Ian Jack presents the awe-struck-Brit's eye view of this strange phenomenon from Bengal, a partial atavistic throwback on an extinct species—the Victorian English gentleman—who is quite unhappy with many things British. The latter, as Natwar Singh, retired diplomat and former Union minister of state, shows, includes E.M. Forster. Recalling his long association with Niradbabu, Singh mentions how he made available to him a rare book, Sujan Charita, from the Bharatpur family. He also mentions how, at his instance, Chatto and Windus published Thy Hand, Great Anarch! sans the massive cuts they had suggested earlier, and Oxford University conferred upon him the honorary degree of Doctor of Letters. William Radice, known for his translations of Tagore's poems into English, gives an interesting account of his meetings with Niradbabu. One, however, expected some comments on Niradbabu's works in Bengali, particularly since he states that "a growing awareness of Nirad Babu" was "a significant influence" on his decision to learn Bengali. 

The general tenor of the contributions is appreciative but by no means hagiographic. Nabaneeta Dev Sen, poet and writer, shows some of the warts in Niradbabu's psyche. Nor are punches pulled by English poet K.N. Daruwalla and Trivedi, who dwell mainly on Niradbabu's work.

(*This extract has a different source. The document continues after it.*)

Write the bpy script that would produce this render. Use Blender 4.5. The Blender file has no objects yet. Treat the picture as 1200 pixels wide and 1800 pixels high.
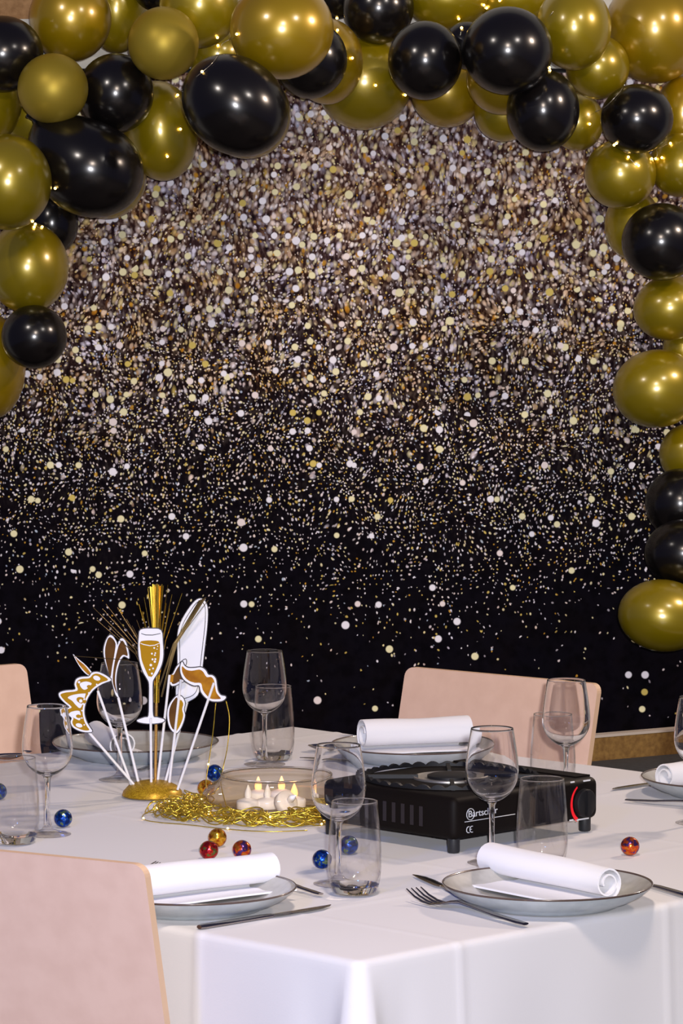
import bpy, bmesh, math, random
from mathutils import Vector, Matrix

random.seed(7)
PI = math.pi
SC = bpy.context.scene
COL = SC.collection

# ------------------------------------------------------------------ camera
F, HOR = 6740.0, 418.0                 # focal length and horizon row for a 1200x1800 frame
CAM = Vector((0.0, 0.0, 1.67))
PITCH = math.atan((900.0 - HOR) / F)
cam_d = bpy.data.cameras.new('camera')
cam_d.sensor_fit = 'VERTICAL'
cam_d.sensor_height = 24.0
cam_d.lens = F / 1800.0 * 24.0
cam_d.clip_end = 60
cam = bpy.data.objects.new('camera', cam_d)
COL.objects.link(cam)
cam.location = CAM
cam.rotation_euler = (PI / 2 - PITCH, 0, 0)
SC.camera = cam

# ------------------------------------------------------------------ world, lamps, exposure
SC.view_settings.view_transform = 'Standard'
SC.view_settings.look = 'None'
SC.view_settings.exposure = 0.0
SC.view_settings.gamma = 1.0
SC.view_settings.use_curve_mapping = False
SC.cycles.use_denoising = True
SC.cycles.max_bounces = 14
SC.cycles.transmission_bounces = 14
SC.cycles.glossy_bounces = 6
SC.cycles.transparent_max_bounces = 16
SC.cycles.sample_clamp_indirect = 6.0

w = bpy.data.worlds.new('room_ambient')
SC.world = w
w.use_nodes = True
w.node_tree.nodes['Background'].inputs[0].default_value = (0.42, 0.43, 0.85, 1)
w.node_tree.nodes['Background'].inputs[1].default_value = 0.12


def lamp(name, kind, loc, aim, power, color, size=0.1, spot=None):
    d = bpy.data.lights.new(name, kind)
    d.energy = power
    d.color = color
    if kind == 'AREA':
        d.shape = 'DISK'
        d.size = size
    else:
        d.shadow_soft_size = size
    d.cycles.is_caustics_light = True
    if spot:
        d.spot_size = spot
        d.spot_blend = 0.6
    o = bpy.data.objects.new(name, d)
    COL.objects.link(o)
    o.location = loc
    o.rotation_euler = (Vector(aim) - Vector(loc)).to_track_quat('-Z', 'Y').to_euler()
    return o


lamp('camera_flash', 'SPOT', (0.07, -0.02, 1.76), (0.0, 8.0, 1.2), 1310, (0.96, 0.95, 1.0), 0.03, math.radians(60))
lamp('ceiling_lamp', 'AREA', (2.3, 8.0, 2.9), (0.1, 5.9, 0.75), 62, (1.0, 0.78, 0.62), 0.25)
lamp('added_warm_fill', 'AREA', (0.2, 3.9, 3.1), (0.1, 6.9, 0.7), 50, (1.0, 0.82, 0.68), 0.3)  # added fill with no known fixture, brightens the far chair and table top
for wx, wy in ((-1.7, 6.6), (1.6, 6.2)):
    lamp('ceiling_spot', 'SPOT', (wx, wy, 3.5), (wx * 0.35, 9.5, 1.9), 66, (1.0, 0.90, 0.82), 0.04, math.radians(52))
lamp('cool_spot', 'SPOT', (-1.15, 1.6, 2.4), (-0.40, 5.10, 0.66), 195, (0.05, 0.20, 1.0), 0.15, math.radians(24))


# ------------------------------------------------------------------ pixel <-> place helpers
CP, SP = math.cos(PITCH), math.sin(PITCH)


def ray(px, py):
    xc, yc = (px - 600.0) / F, (900.0 - py) / F
    return Vector((xc, CP + yc * SP, -SP + yc * CP))


def pt(px, py, h=0.0):
    """point at height h above the table top"""
    d = ray(px, py)
    t = (0.75 + h - CAM.z) / d.z
    return CAM + d * t


def ptd(px, py, Y):
    d = ray(px, py)
    return CAM + d * (Y / d.y)


# ------------------------------------------------------------------ materials
MATS = {}


def mat(name, base, rough=0.5, metal=0.0, spec=0.5, coat=0.0, coat_rough=0.05, trans=0.0, ior=1.45, emit=None, estr=0.0,
        bump=None, vary=None, sheen=0.0):
    m = bpy.data.materials.new(name)
    m.use_nodes = True
    nt = m.node_tree
    b = nt.nodes['Principled BSDF']
    b.inputs['Base Color'].default_value = (*base, 1)
    b.inputs['Roughness'].default_value = rough
    b.inputs['Metallic'].default_value = metal
    b.inputs['Specular IOR Level'].default_value = spec
    b.inputs['Coat Weight'].default_value = coat
    b.inputs['Coat Roughness'].default_value = coat_rough
    b.inputs['Coat IOR'].default_value = 1.85 if 'balloon' in name else 1.5
    b.inputs['Transmission Weight'].default_value = trans
    b.inputs['IOR'].default_value = ior
    b.inputs['Sheen Weight'].default_value = sheen
    if emit:
        b.inputs['Emission Color'].default_value = (*emit, 1)
        b.inputs['Emission Strength'].default_value = estr
    tc = nt.nodes.new('ShaderNodeTexCoord')
    if vary:                      # vary = (scale, other colour, detail)
        n = nt.nodes.new('ShaderNodeTexNoise')
        n.inputs['Scale'].default_value = vary[0]
        n.inputs['Detail'].default_value = vary[2]
        r = nt.nodes.new('ShaderNodeValToRGB')
        r.color_ramp.elements[0].position = 0.35
        r.color_ramp.elements[1].position = 0.65
        r.color_ramp.elements[0].color = (*base, 1)
        r.color_ramp.elements[1].color = (*vary[1], 1)
        nt.links.new(tc.outputs['Object'], n.inputs['Vector'])
        nt.links.new(n.outputs['Fac'], r.inputs['Fac'])
        nt.links.new(r.outputs['Color'], b.inputs['Base Color'])
    if bump:                      # bump = (scale, strength, distance)
        n2 = nt.nodes.new('ShaderNodeTexNoise')
        n2.inputs['Scale'].default_value = bump[0]
        n2.inputs['Detail'].default_value = 4
        bp = nt.nodes.new('ShaderNodeBump')
        bp.inputs['Strength'].default_value = bump[1]
        bp.inputs['Distance'].default_value = bump[2]
        nt.links.new(tc.outputs['Object'], n2.inputs['Vector'])
        nt.links.new(n2.outputs['Fac'], bp.inputs['Height'])
        nt.links.new(bp.outputs['Normal'], b.inputs['Normal'])
    MATS[name] = m
    return m


mat('gold_balloon', (0.37, 0.262, 0.001), 0.38, 0.5, 0.4, 0.85, 0.21, vary=(3.0, (0.33, 0.245, 0.001), 2))
mat('orange_gold_balloon', (0.43, 0.25, 0.001), 0.38, 0.5, 0.4, 0.85, 0.21, vary=(3.0, (0.38, 0.25, 0.001), 2))
mat('dull_gold_balloon', (0.38, 0.265, 0.016), 0.46, 0.5, 0.4, 0.0, 0.4, vary=(3.0, (0.37, 0.27, 0.03), 2))
mat('black_balloon', (0.004, 0.0032, 0.0032), 0.40, 0.0, 0.06, 0.6, 0.21)
mat('cloth', (0.635, 0.615, 0.61), 0.9, spec=0.1, bump=(420, 0.12, 0.001), sheen=0.15)
mat('napkin', (0.74, 0.73, 0.75), 0.9, spec=0.1, bump=(500, 0.15, 0.001), sheen=0.1)
mat('plywood', (0.68, 0.465, 0.36), 0.5, spec=0.3, vary=(30, (0.64, 0.43, 0.33), 5))
mat('ply_edge', (0.62, 0.42, 0.27), 0.6)
mat('chair_metal', (0.35, 0.35, 0.36), 0.3, 0.9)
mat('stoneware', (0.40, 0.44, 0.46), 0.35, spec=0.5, coat=0.3, vary=(60, (0.46, 0.50, 0.52), 6))
mat('stoneware_in', (0.34, 0.33, 0.30), 0.3, spec=0.5, coat=0.4, vary=(60, (0.40, 0.39, 0.36), 6))
mat('glaze_rim', (0.075, 0.05, 0.04), 0.25, spec=0.5, coat=0.5)
mat('glass', (1, 1, 1), 0.0, trans=1.0, ior=1.47)

def thin_wall(name, tint, edge):
    """blown glass wall: light passes straight through, mirror reflection grows towards the rim of the outline"""
    m = bpy.data.materials.new(name)
    m.use_nodes = True
    MATS[name] = m
    nt = m.node_tree
    nt.nodes.remove(nt.nodes['Principled BSDF'])
    lw = nt.nodes.new('ShaderNodeLayerWeight')
    lw.inputs['Blend'].default_value = 0.5
    pw = nt.nodes.new('ShaderNodeMath')
    pw.operation = 'POWER'
    pw.inputs[1].default_value = 5.0
    ma = nt.nodes.new('ShaderNodeMath')
    ma.operation = 'MULTIPLY_ADD'
    ma.inputs[1].default_value = 0.90
    ma.inputs[2].default_value = 0.04
    nt.links.new(lw.outputs['Facing'], pw.inputs[0])
    nt.links.new(pw.outputs[0], ma.inputs[0])
    cr = nt.nodes.new('ShaderNodeValToRGB')
    cr.color_ramp.elements[0].position, cr.color_ramp.elements[0].color = 0.6, (*tint, 1)
    cr.color_ramp.elements[1].position, cr.color_ramp.elements[1].color = 1.0, (*edge, 1)
    nt.links.new(lw.outputs['Facing'], cr.inputs['Fac'])
    tr = nt.nodes.new('ShaderNodeBsdfTransparent')
    nt.links.new(cr.outputs['Color'], tr.inputs[0])
    gl = nt.nodes.new('ShaderNodeBsdfGlossy')
    gl.inputs['Roughness'].default_value = 0.015
    mx = nt.nodes.new('ShaderNodeMixShader')
    nt.links.new(ma.outputs[0], mx.inputs[0])
    nt.links.new(tr.outputs[0], mx.inputs[1])
    nt.links.new(gl.outputs[0], mx.inputs[2])
    nt.links.new(mx.outputs[0], nt.nodes['Material Output'].inputs['Surface'])


thin_wall('thin_amber_glass', (0.975, 0.94, 0.87), (0.72, 0.63, 0.48))
thin_wall('thin_clear_glass', (0.985, 0.98, 0.975), (0.88, 0.87, 0.87))
mat('steel', (0.42, 0.38, 0.36), 0.16, 1.0)
mat('stove_black', (0.005, 0.0035, 0.003), 0.55, spec=0.1, bump=(900, 0.3, 0.0004))
mat('iron', (0.007, 0.007, 0.008), 0.5, spec=0.3)
mat('rubber', (0.012, 0.013, 0.015), 0.45)
mat('drip_pan', (0.5, 0.47, 0.42), 0.4, 0.9)
mat('stove_print', (0.62, 0.62, 0.62), 0.6)
mat('stove_red', (0.85, 0.01, 0.02), 0.5)
mat('vent_slot', (0.022, 0.018, 0.022), 0.6, spec=0.2)
mat('white_card', (0.68, 0.68, 0.73), 0.6)
mat('dark_line', (0.025, 0.02, 0.025), 0.6)
mat('gold_print', (0.33, 0.165, 0.002), 0.65, 0.0, 0.12, bump=(700, 0.35, 0.0006), vary=(900, (0.33, 0.18, 0.005), 2))
mat('copper_print', (0.24, 0.085, 0.003), 0.6, 0.0, 0.12, vary=(45, (0.40, 0.18, 0.006), 2))
mat('brown_print', (0.075, 0.028, 0.003), 0.6, 0.0, 0.12, vary=(40, (0.10, 0.042, 0.006), 2))
mat('paper_stick', (0.70, 0.69, 0.70), 0.6)
mat('gold_rod', (0.75, 0.45, 0.14), 0.25, 1.0)
mat('tinsel', (0.78, 0.52, 0.06), 0.22, 1.0)
mat('tinsel_dark', (0.16, 0.11, 0.045), 0.4, 0.9)
mat('gold_wire', (0.68, 0.50, 0.06), 0.3, 0.9)
mat('clear_wire', (0.6, 0.55, 0.45), 0.2, 0.8)
mat('bulb', (1.0, 0.7, 0.25), 0.3, emit=(1.0, 0.62, 0.16), estr=9.0)
mat('wax', (0.86, 0.84, 0.86), 0.45, spec=0.4)
mat('flame', (1.0, 0.55, 0.25), 0.4, emit=(1.0, 0.40, 0.16), estr=1.9)
mat('tip_off', (0.88, 0.87, 0.88), 0.4)
mat('wall_paint', (0.58, 0.56, 0.50), 0.85, bump=(60, 0.2, 0.003))
mat('brown_plaster', (0.34, 0.19, 0.08), 0.8, vary=(38, (0.20, 0.10, 0.035), 6), bump=(90, 0.6, 0.006))
mat('floor_tone', (0.11, 0.10, 0.10), 0.55, vary=(8, (0.09, 0.08, 0.08), 5))
mat('bench_grey', (0.05, 0.052, 0.055), 0.8, vary=(90, (0.038, 0.038, 0.04), 4))
mat('bench_dark', (0.05, 0.048, 0.045), 0.8)
mat('bench_edge', (0.50, 0.43, 0.36), 0.6)
mat('cork', (0.26, 0.145, 0.035), 0.75, vary=(75, (0.16, 0.08, 0.018), 8), bump=(120, 0.4, 0.002))
mat('table_wood', (0.3, 0.2, 0.12), 0.6)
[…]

The former is critical of Niradbabu's attitude towards Buddhism and the caste system, view of Sikhs as a militant segment of Hindus, articulation of "the most stereotypical racial prejudices". Yet, he concludes by saying that one cannot deny the originality of his views, "his quicksilver mind and the passion and the integrity behind his sweeping denunciations". But Trivedi trips up when he translates atmaghati Bengali and atmaghati Rabindranath as 'self-destructive Bengalis' and 'the self-destructive Tagore'. The correct translation is 'suicidal Bengalis' and 'suicidal Rabindranath'. 

Swapan Dasgupta's introduction is extremely well-written. He deftly places Niradbabu in his cultural and historical context and shows that his views on the British empire echo "the conventional wisdom of his childhood in Bengal". Dasgupta also shows that Niradbabu's statement that the destruction of the Babri Mosque in 1992 was a Hindu answer to centuries of Muslim vandalism, did not reflect a desire to jump onto the BJP's bandwagon but was consistent with the position he had taken in his book on Hinduism published in 1979. 

However, the name 'Nirad' and the honorific suffix 'babu' appear as two words throughout. In Bengali, they form one word: Niradbabu. Besides, no piece refers to Niradbabu's writings in the Bengali journal Sama Samayik which were widely noted. Nor has any contributor seen him as what he is at the core—an archetypal outsider prone to be alienated from any environment he finds himself in. Rejecting Bengal and India, he went to Oxford only to be disillusioned by what he perceived to be Britain's degeneration. All this is partly due to his being a Bhadralok, torn between Bengali and Western culture, unable to identify with either. This has been aggravated by his role as dissector of societies and cultures that's made Niradbabu an intellectual Ulysses on a perennial voyage of scrutiny.